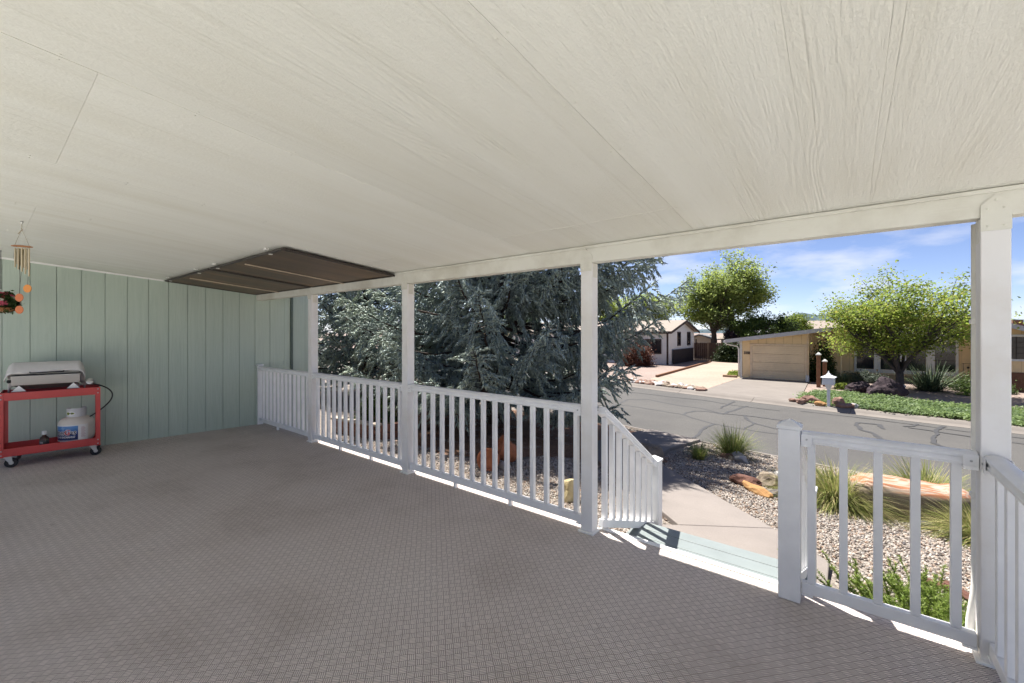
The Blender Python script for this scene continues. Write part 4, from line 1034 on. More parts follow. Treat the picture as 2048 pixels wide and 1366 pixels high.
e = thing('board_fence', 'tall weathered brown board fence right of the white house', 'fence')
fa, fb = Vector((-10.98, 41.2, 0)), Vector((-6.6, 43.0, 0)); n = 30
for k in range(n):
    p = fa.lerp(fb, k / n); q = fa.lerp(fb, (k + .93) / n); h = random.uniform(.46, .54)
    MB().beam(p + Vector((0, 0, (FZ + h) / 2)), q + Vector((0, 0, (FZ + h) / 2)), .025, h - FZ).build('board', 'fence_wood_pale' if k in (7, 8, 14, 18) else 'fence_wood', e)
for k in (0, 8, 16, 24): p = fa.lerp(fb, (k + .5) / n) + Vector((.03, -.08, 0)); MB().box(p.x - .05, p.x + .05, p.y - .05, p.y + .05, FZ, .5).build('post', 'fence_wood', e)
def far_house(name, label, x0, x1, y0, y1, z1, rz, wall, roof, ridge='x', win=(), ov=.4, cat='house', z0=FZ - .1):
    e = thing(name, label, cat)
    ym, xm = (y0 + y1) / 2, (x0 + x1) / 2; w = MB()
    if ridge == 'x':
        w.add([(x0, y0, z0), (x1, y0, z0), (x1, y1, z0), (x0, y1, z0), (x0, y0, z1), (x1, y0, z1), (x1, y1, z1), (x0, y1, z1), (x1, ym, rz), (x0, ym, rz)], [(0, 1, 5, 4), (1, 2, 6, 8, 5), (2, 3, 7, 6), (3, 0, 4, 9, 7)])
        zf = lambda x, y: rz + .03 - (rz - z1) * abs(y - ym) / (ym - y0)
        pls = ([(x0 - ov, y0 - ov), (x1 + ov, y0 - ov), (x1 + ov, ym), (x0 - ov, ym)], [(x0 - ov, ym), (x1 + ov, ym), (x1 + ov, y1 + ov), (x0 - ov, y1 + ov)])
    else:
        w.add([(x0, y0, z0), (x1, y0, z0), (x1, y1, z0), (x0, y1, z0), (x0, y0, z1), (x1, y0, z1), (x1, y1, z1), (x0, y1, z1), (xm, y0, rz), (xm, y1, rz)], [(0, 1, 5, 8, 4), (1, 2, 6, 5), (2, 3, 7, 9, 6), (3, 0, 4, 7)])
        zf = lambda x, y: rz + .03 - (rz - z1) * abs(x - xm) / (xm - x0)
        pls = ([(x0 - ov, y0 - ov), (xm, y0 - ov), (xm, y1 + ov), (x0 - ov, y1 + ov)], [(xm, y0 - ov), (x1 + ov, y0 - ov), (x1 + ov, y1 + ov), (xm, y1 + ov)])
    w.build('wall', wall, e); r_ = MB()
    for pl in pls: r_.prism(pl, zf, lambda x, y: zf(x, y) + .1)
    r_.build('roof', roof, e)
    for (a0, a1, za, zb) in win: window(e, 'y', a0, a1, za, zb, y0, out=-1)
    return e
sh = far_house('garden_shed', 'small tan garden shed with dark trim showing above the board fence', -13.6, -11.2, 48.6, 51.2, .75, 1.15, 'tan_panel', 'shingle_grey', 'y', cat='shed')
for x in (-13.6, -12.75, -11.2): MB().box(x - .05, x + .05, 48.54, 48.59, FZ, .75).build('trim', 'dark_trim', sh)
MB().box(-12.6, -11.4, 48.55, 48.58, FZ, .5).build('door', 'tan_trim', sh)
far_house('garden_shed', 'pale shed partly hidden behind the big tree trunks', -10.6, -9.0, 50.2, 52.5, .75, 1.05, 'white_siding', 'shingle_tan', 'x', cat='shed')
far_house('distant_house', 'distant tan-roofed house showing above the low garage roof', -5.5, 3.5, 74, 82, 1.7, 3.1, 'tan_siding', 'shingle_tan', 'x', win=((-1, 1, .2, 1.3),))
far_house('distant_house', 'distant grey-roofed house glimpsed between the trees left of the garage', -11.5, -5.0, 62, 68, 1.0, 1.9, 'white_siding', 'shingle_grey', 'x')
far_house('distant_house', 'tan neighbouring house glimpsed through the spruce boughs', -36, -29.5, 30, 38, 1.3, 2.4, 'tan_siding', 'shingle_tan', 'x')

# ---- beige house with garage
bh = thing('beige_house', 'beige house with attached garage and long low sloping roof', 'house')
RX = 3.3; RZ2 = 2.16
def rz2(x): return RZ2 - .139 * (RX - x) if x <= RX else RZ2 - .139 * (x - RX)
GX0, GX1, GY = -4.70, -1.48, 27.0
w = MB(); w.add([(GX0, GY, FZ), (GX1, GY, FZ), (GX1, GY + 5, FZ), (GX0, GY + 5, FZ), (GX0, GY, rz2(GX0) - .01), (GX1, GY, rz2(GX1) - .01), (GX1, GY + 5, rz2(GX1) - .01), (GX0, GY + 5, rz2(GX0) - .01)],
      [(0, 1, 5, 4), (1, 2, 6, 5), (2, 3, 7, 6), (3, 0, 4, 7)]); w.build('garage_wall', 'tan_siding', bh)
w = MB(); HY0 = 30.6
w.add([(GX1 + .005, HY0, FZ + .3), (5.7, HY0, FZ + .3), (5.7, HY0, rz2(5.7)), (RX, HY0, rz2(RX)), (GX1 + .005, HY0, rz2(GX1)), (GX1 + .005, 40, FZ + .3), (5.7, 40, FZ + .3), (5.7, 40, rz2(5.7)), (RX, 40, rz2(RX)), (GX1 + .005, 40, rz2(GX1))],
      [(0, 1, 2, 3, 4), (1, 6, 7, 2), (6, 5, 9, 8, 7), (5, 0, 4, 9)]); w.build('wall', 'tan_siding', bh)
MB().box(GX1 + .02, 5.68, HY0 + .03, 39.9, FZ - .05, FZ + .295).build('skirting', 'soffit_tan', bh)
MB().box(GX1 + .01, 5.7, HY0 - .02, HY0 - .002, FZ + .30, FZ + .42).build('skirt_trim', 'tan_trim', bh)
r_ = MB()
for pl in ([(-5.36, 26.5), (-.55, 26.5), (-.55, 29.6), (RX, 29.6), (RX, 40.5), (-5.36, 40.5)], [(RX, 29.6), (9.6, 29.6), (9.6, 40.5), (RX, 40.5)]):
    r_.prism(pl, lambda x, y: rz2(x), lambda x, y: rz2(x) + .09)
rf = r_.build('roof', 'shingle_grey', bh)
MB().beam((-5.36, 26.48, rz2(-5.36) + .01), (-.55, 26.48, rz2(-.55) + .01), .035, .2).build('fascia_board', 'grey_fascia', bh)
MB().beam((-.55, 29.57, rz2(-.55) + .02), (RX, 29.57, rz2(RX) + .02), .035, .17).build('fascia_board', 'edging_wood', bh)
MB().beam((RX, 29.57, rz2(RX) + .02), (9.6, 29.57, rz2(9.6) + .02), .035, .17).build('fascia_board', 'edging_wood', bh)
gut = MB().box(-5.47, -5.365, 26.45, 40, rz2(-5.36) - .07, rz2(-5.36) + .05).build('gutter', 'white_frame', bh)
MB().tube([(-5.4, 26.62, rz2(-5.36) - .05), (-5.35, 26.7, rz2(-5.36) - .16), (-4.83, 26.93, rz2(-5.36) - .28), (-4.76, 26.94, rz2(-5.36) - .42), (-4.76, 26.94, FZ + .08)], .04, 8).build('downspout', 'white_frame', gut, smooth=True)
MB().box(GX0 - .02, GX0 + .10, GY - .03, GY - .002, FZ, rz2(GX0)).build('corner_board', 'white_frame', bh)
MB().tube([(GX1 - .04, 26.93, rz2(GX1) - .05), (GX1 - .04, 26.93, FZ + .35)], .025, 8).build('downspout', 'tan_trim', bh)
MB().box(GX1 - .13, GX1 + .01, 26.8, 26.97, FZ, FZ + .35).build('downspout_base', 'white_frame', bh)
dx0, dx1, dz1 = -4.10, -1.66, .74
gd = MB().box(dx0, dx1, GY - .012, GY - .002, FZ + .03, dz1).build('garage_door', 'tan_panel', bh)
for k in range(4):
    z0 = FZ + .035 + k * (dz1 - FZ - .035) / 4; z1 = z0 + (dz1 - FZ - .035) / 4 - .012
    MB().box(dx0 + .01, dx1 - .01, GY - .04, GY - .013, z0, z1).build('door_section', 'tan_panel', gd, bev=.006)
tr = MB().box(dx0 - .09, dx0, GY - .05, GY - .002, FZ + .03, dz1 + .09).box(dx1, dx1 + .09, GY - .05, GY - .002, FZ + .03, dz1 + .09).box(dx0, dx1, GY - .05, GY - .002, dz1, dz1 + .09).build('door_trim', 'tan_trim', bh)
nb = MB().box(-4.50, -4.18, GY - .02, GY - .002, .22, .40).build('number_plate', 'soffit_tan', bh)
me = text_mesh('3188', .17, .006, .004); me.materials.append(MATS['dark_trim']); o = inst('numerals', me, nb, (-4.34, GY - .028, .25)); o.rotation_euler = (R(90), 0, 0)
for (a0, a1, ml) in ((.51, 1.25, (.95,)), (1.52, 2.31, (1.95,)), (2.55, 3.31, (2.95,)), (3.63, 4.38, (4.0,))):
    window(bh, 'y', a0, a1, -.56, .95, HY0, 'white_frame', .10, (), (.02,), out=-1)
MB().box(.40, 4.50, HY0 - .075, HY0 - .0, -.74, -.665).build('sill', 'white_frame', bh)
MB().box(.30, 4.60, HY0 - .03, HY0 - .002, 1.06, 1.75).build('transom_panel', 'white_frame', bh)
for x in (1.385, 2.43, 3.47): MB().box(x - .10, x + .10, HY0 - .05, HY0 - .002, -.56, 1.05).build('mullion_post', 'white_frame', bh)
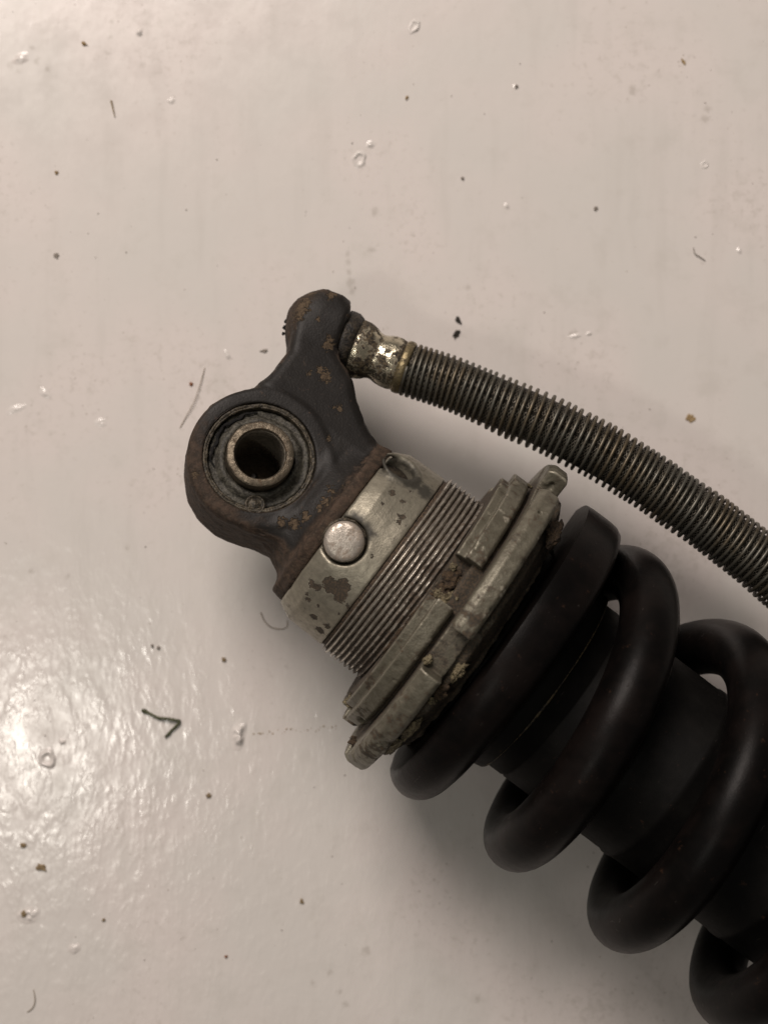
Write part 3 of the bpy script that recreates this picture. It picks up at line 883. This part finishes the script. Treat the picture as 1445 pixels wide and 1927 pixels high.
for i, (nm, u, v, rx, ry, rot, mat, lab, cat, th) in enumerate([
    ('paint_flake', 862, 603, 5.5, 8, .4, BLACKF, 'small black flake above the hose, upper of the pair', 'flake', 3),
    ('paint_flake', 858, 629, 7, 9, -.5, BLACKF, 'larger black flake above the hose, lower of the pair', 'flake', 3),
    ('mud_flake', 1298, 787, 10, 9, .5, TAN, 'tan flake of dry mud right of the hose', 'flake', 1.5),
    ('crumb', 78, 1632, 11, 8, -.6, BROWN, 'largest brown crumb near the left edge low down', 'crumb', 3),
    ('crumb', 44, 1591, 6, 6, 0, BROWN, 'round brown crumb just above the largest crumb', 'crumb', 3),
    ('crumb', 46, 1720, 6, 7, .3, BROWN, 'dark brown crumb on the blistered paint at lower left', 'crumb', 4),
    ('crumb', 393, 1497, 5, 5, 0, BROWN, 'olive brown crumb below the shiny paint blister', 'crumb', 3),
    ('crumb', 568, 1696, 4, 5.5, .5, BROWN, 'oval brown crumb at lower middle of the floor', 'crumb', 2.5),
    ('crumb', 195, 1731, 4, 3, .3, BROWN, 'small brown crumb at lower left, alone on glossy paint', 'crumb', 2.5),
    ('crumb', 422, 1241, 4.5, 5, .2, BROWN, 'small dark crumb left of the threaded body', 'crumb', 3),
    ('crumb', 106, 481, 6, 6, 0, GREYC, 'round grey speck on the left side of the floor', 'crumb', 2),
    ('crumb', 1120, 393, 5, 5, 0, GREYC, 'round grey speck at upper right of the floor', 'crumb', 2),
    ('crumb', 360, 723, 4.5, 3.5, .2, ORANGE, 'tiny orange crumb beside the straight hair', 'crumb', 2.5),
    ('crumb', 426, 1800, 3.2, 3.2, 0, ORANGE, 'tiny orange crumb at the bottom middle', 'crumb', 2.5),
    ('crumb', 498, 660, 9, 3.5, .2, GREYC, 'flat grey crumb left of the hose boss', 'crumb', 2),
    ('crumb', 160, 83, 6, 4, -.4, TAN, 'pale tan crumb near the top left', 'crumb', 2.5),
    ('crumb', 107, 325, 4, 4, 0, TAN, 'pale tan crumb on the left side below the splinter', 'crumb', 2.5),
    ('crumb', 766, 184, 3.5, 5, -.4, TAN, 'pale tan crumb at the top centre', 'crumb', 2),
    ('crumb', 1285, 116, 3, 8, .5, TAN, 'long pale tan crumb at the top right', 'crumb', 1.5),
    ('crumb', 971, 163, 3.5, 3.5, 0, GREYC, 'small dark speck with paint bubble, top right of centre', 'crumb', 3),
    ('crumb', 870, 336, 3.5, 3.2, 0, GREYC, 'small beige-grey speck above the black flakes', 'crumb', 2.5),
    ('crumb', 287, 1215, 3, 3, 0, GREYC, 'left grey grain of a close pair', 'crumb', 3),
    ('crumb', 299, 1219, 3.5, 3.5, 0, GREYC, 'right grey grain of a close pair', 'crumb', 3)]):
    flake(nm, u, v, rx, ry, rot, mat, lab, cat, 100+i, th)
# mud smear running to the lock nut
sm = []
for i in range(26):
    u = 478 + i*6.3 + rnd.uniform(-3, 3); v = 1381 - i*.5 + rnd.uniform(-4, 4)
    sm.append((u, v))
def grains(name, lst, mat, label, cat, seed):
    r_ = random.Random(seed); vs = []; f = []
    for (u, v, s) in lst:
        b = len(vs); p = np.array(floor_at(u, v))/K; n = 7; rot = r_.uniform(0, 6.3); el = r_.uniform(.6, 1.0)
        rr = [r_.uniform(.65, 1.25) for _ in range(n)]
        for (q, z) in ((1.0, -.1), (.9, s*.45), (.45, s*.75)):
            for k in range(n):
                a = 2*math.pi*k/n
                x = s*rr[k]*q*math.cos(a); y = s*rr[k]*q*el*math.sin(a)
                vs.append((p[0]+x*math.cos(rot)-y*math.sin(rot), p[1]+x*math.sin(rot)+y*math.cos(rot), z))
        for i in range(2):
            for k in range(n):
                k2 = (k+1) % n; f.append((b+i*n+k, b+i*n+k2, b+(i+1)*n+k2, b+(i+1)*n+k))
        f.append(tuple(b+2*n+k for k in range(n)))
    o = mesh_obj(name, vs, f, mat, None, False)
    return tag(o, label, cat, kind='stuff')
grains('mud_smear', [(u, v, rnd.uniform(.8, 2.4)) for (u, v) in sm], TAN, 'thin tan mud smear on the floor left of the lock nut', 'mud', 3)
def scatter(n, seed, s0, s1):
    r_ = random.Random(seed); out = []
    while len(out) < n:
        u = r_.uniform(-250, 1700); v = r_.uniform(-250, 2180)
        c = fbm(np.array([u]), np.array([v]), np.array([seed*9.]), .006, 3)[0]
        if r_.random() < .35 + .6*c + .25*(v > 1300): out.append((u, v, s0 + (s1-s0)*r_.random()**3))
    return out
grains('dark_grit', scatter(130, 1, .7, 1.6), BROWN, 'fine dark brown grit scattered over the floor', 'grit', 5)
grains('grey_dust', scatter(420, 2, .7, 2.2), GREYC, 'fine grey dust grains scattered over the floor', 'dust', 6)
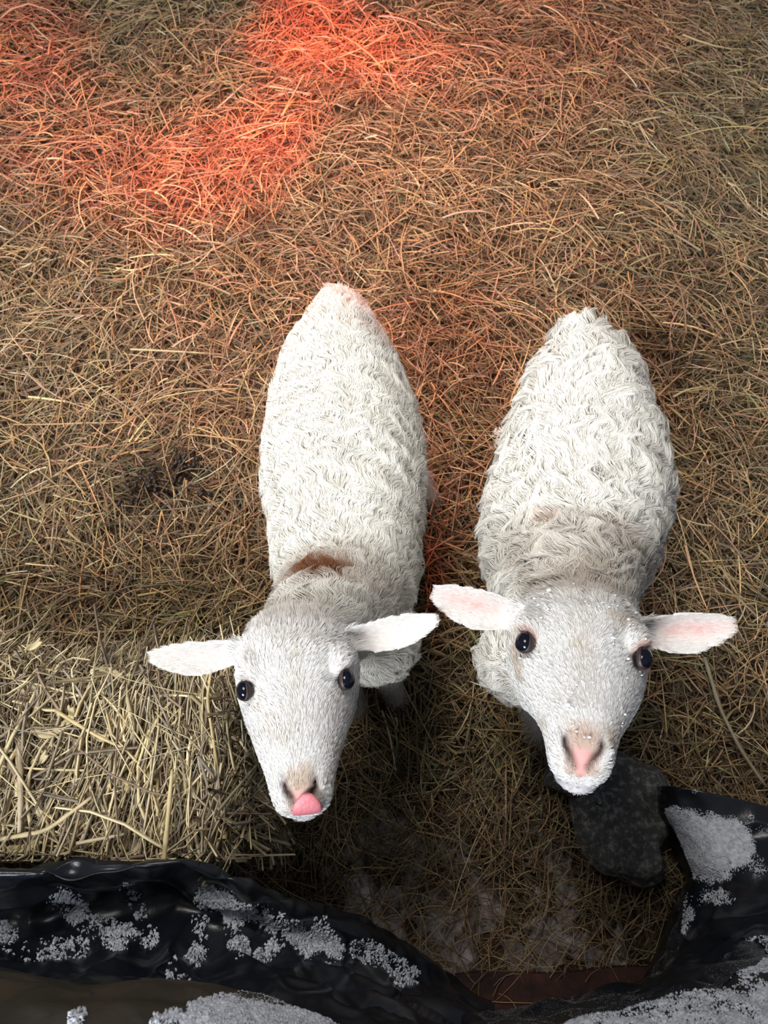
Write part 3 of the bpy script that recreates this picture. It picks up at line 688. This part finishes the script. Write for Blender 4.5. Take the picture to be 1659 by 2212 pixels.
.....
EXERCISE INSTRUCTIONS: Extract all lines containing the word "pixels".

WORKED ANSWER:
The Blender Python script for this scene continues. Write part 4, from line 1034 on. More parts follow. Treat the picture as 2048 pixels wide and 1366 pixels high.
Write part 3 of the bpy script that recreates this picture. It picks up at line 883. This part finishes the script. Treat the picture as 1445 pixels wide and 1927 pixels high.
Write part 3 of the bpy script that recreates this picture. It picks up at line 688. This part finishes the script. Write for Blender 4.5. Take the picture to be 1659 by 2212 pixels.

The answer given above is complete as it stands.